「アナーキー」パンク侍、斬られて候 CBさんの映画レビュー(感想・評価)
アナーキー
アナーキーってこういうことなのかなあ、って考えさせる映画だとしたら、俺はそう考えてるから成功してる。
浅野忠信、永瀬正敏、豊川悦治、綾野剛、北川景子、東出昌大、染谷将太といった錚々たる俳優陣が、揃いも揃ってなんてわけのわからない映画撮ったんだろう。
眠らずに最後まで観られたってことは、きっとそれなりにうまく作ってあるんだと思う。
それでも感想は「わけわからんなあ」のみだ。
東宝が、万人受けしそうなオーソドックスな話を撮ってくるのに対し、東映は、個性的な映画を撮ってきてるんだってことはわかった。
音楽いや映像ノリはイケてるのかもしれないが、残念ながら俺がパンクにはまってないのだろう。どうにもわからなかったなあ、原作読んでみようかな。
地位争いの空しさや、行列があれば並び、その時の話題に流されやすい日本人の主体のなさ、そういったものを、時代劇の中に埋め込んで観客に届けてくれていることはわかった。そして、その根底には刹那的なアナーキズムが流れているように思う。
それだからこそ、無難大好きで大勢順応を愛する自分は、この映画から批評され冷たく突き放されているように潜在意識で感じているのかもしれない。それをごまかすために「わけわからんかったなあ」という反応となているのだろうか。
ちなみに中途半端に夕方の時間だったためか、生まれて初めて「最初から最後まで劇場を独り占め」という状態で観ました。
映画.COMの紹介文にありましたが、この映画が商業映画として作られていることが奇跡なのかもしれない。
あまりにわからなかったので、以下キネマ旬報からの受け売りがほとんどですが追記します。
石井監督(旧名・聰亙、現名・岳龍)って人は、その場のエネルギーをそのまま絵にすることを大切にする監督とのこと。
なるほどって思う。それは本当に出来てたから。エネルギッシュだったか?と聞かれたら、観た全員がイエスと答えるだろう。
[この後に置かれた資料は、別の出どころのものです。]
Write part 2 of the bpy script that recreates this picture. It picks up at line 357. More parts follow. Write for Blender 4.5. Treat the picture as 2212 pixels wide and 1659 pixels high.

さらに、監督に一貫しているのは、現状破壊への衝動だとのこと。これもまた、イエスだ。
過去作、たとえば「爆裂都市」を見てみなきゃいけないんだろう。
パンク=傾奇者(かぶきもの)か、なるほど。
浅野忠信は真にやばい人間に見えるし、永瀬正敏は猿の役で大して動かないしフルメイクだし声は別録だし、永瀬正敏がやる意味があるのかどうかわからないのだが、こうしたこと自体がパンクなのだろう。(東出昌大は「けだし、正論」という台詞がめちゃくちゃあっている、という評にこの上なく同感)
演じている方、撮っている方は熱く熱く、限りない熱気をこの映画の中に押し込めて、その熱気を感じ取れる人には極上の映画なのだろう。
考えるのではなく、感じることが大切な映画なのだろう。映画を観るという感覚よりも、ライブを見に行く感覚で行くべきだったと、今は思う。
自分はまだパンクではなかったようだ。